Легко критиковать все факты сложившихся социальных форм, но отвлеченно-революционной ломке они не поддаются. Так и наследственная профессиональность, созданная государственными перегородками Петровых реформ, продолжала причудливо эволюционировать и углубляться. Там, где при церкви прижилась одна семья, открывалась возможность дойти пономарю через дьячка, дьякона, до священника. Но где прижилось несколько семей клириков, там сыновья обречены были на достижение только степени своего отца. Так появились "прирожденные" дьякона, дьячки и пономари. Как бы ветхозаветные касты только "левитов", а не священников. Лишь развитие духовных школ и предпочтение их дипломов могло разбить эти кастовые перегородки. Синод, вскоре после его открытия (1721 г.) издает указ: "священнических и диаконских детей, которые в школах наук не примут, в священники не производить. А ежели дьяконские и пономарские дети науки примут, таковых и в священники производить, не смотря на священнических детей". Так звучала буква закона, но сложность жизни заставляла епископов делать уступки семейным нуждам соискателей духовных мест и делать большие отступления от дезидерат закона в пользу "левитских" житейских интересов.

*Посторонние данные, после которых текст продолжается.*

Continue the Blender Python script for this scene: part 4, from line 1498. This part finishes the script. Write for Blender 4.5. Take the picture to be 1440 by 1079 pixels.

И архиереи и Консистории серьезно разбирались в этом, полагая, что житейская сделка куда человеколюбивее, чем буква жестоких сословных перегородок — этого своего рода рабства государственности. Так, напр., соискатель священнического и дьяконского места, вооруженный достаточным школьным аттестатом (conditio sine qua non), сговаривается с осиротевшей семьей. Вдова-мать и невеста-дочь по бытовому праву — наследницы места. Претендент с аттестатом соглашается жениться на дочери. Он входит тогда в обладание и готовым семейным домом и берет на себя полное "отеческое" попечение о всем родстве покойного иерея, о старой бабушке, о девице-свояченице с обязательством дать ей приданое в случае брака и т.п. При этом воля невесты, на согласии которой основывалась вся сделка слияния двух родов, играла главную роль.
Наследственность мест часто именно за невестами охотно поддерживалась епархиальными владыками в целях обеспечения семейств в сиротстве.